Production of sustainable lime-based brick using carbonated recycled concrete fines: Mechanical, mineralogical and microstructure properties

Abstract

A novel method for reusing construction waste and simultaneously sequestering CO2 in the form of mineral carbon is presented in this study. The method involves the production of construction bricks using waste concrete fines treated with carbonation. Initially, waste concrete is crushed and ground into recycled concrete fines (RCF), which are then subjected to a carbonation process to obtain carbonated recycled concrete fines (CRCF).
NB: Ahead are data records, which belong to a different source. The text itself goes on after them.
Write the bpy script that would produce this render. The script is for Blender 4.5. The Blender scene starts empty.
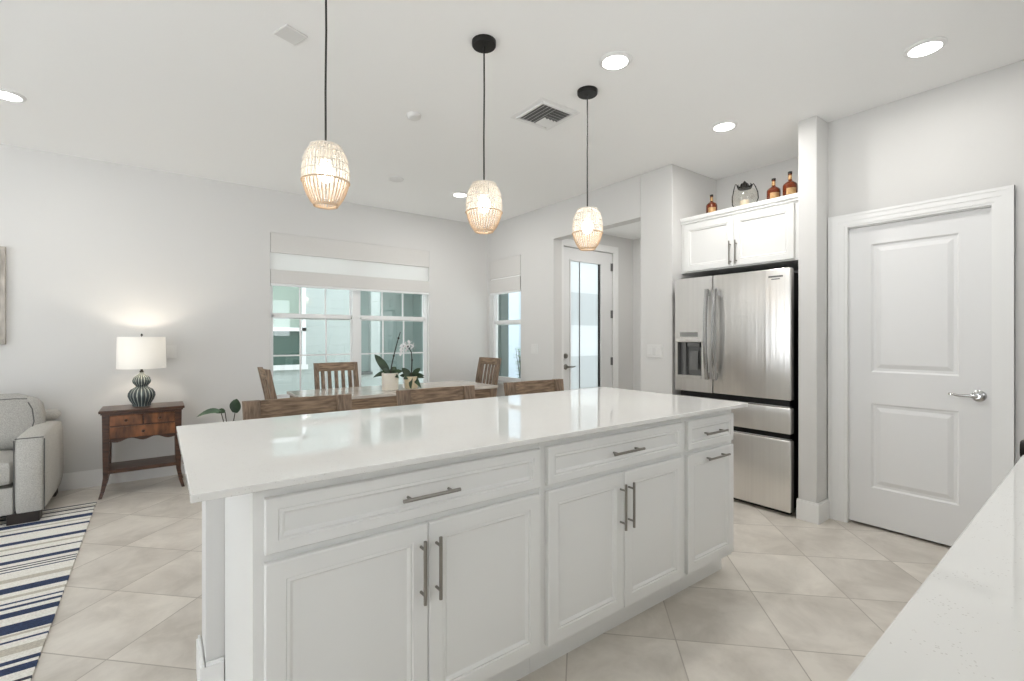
import bpy, bmesh, math, random
from mathutils import Vector, Matrix, Euler
random.seed(7)
C = bpy.context.scene.collection
SC = bpy.context.scene
PI = math.pi

# ------------------------------------------------------------------ camera
cam_d = bpy.data.cameras.new('camera')
cam = bpy.data.objects.new('camera', cam_d)
C.objects.link(cam)
cam.location = (0, 0, 1.27)
cam.rotation_euler = (PI / 2, 0, -(PI / 2 - 0.928867))
cam_d.sensor_width = 36
cam_d.lens = 473.96 / 1024 * 36
cam_d.shift_y = -3.34 / 1024
cam_d.clip_start = 0.02
SC.camera = cam

# ------------------------------------------------------------------ world, view
w = bpy.data.worlds.new('overcast_sky')
SC.world = w
w.use_nodes = True
wn = w.node_tree
# overcast sky above; brighter lower half added to light the ceiling from below
_tc = wn.nodes.new('ShaderNodeTexCoord')
_sp = wn.nodes.new('ShaderNodeSeparateXYZ')
_rp = wn.nodes.new('ShaderNodeValToRGB')
_ad = wn.nodes.new('ShaderNodeMath')
_ad.operation = 'MULTIPLY_ADD'
_ad.inputs[1].default_value = 0.5
_ad.inputs[2].default_value = 0.5
wn.links.new(_tc.outputs['Generated'], _sp.inputs[0])
wn.links.new(_sp.outputs[2], _ad.inputs[0])
wn.links.new(_ad.outputs[0], _rp.inputs[0])
_rp.color_ramp.elements[0].position = 0.47
_rp.color_ramp.elements[0].color = (0.94, 0.98, 1.01, 1)
_rp.color_ramp.elements[1].position = 0.53
_rp.color_ramp.elements[1].color = (0.495, 0.527, 0.558, 1)
wn.links.new(_rp.outputs[0], wn.nodes['Background'].inputs[0])
wn.nodes['Background'].inputs[1].default_value = 2.75
SC.view_settings.view_transform = 'Standard'
SC.view_settings.look = 'None'
SC.view_settings.gamma = 1.0
SC.view_settings.use_curve_mapping = False
SC.view_settings.exposure = 0.99
SC.cycles.use_denoising = True
SC.cycles.max_bounces = 10
SC.cycles.diffuse_bounces = 7
SC.cycles.sample_clamp_indirect = 6.0
DOWNLIGHT_W = 4.6


# ------------------------------------------------------------------ materials
def lin(c):
    c = c / 255
    return c / 12.92 if c <= 0.04045 else ((c + 0.055) / 1.055) ** 2.4


def rgb(r, g, b):
    return (lin(r), lin(g), lin(b), 1)


def sset(b, k, v):
    if k in b.inputs:
        b.inputs[k].default_value = v


def mat(name, col, rough=0.5, metal=0.0, var=0.0, scale=8.0, stretch=(1, 1, 1), bump=0.0, bscale=None, spec=None,
        aniso=0.0, dark=None):
    m = bpy.data.materials.new(name)
    m.use_nodes = True
    nt = m.node_tree
    b = nt.nodes['Principled BSDF']
    b.inputs['Base Color'].default_value = col
    b.inputs['Roughness'].default_value = rough
    b.inputs['Metallic'].default_value = metal
    if spec is not None:
        sset(b, 'Specular IOR Level', spec)
    if aniso:
        sset(b, 'Anisotropic', aniso)
    tc = nt.nodes.new('ShaderNodeTexCoord')
    mp = nt.nodes.new('ShaderNodeMapping')
    mp.inputs['Scale'].default_value = stretch
    nt.links.new(tc.outputs['Object'], mp.inputs['Vector'])
    if var or dark:
        n = nt.nodes.new('ShaderNodeTexNoise')
        n.inputs['Scale'].default_value = scale
        n.inputs['Detail'].default_value = 5
        nt.links.new(mp.outputs[0], n.inputs['Vector'])
        r = nt.nodes.new('ShaderNodeValToRGB')
        d = dark if dark else tuple(c * (1 - var) for c in col[:3]) + (1,)
        r.color_ramp.elements[0].position = 0.32
        r.color_ramp.elements[1].position = 0.68
        r.color_ramp.elements[0].color = d
        r.color_ramp.elements[1].color = col
        nt.links.new(n.outputs['Fac'], r.inputs['Fac'])
        nt.links.new(r.outputs['Color'], b.inputs['Base Color'])
    if bump:
        n2 = nt.nodes.new('ShaderNodeTexNoise')
        n2.inputs['Scale'].default_value = bscale or scale
        n2.inputs['Detail'].default_value = 3
        nt.links.new(mp.outputs[0], n2.inputs['Vector'])
        bp = nt.nodes.new('ShaderNodeBump')
        bp.inputs['Strength'].default_value = bump
        bp.inputs['Distance'].default_value = 0.01
        nt.links.new(n2.outputs['Fac'], bp.inputs['Height'])
        nt.links.new(bp.outputs[0], b.inputs['Normal'])
    return m


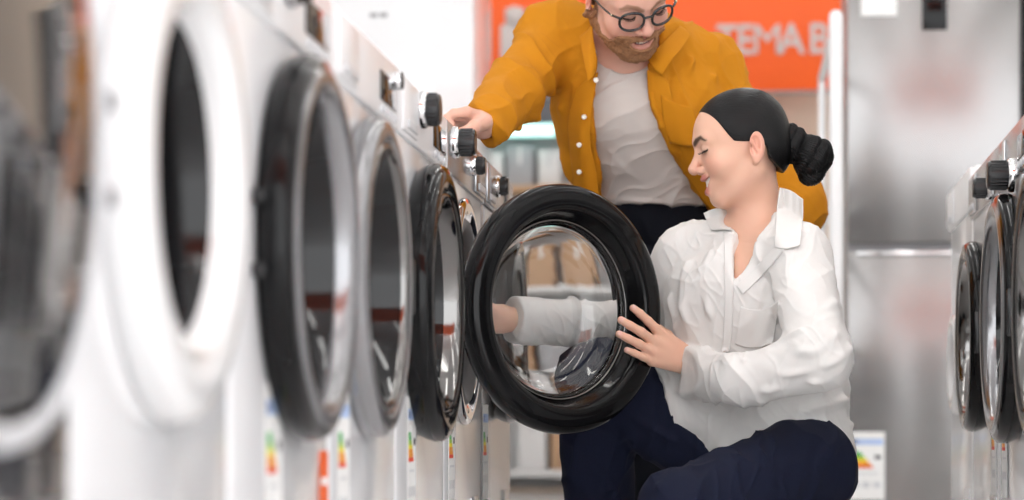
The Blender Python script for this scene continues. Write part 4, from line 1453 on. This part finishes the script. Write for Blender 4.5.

Comprehensive characterization using XRD, TGA, FTIR, and zeta potential measurements reveals that CRCF exhibits a microstructure featuring silica-coated calcium carbonate particles on its surface, imparting significant reactivity to CRCF. In this investigation, RCF and CRCF are separately mixed with Ca(OH)2, molded, and compressed into bricks, with performance testing conducted under various material ratios and manufacturing conditions. The results indicate that bricks made with CRCF exhibit mechanical properties exceeding those of RCF-based bricks by more than two-fold. This improvement can be attributed to the refined pore structure observed in CRCF bricks. The highly reactive silica gel present on the surface of CRCF reacts with Ca(OH)2 to form C-S-H, providing a rationale for the superior strength displayed by CRCF bricks.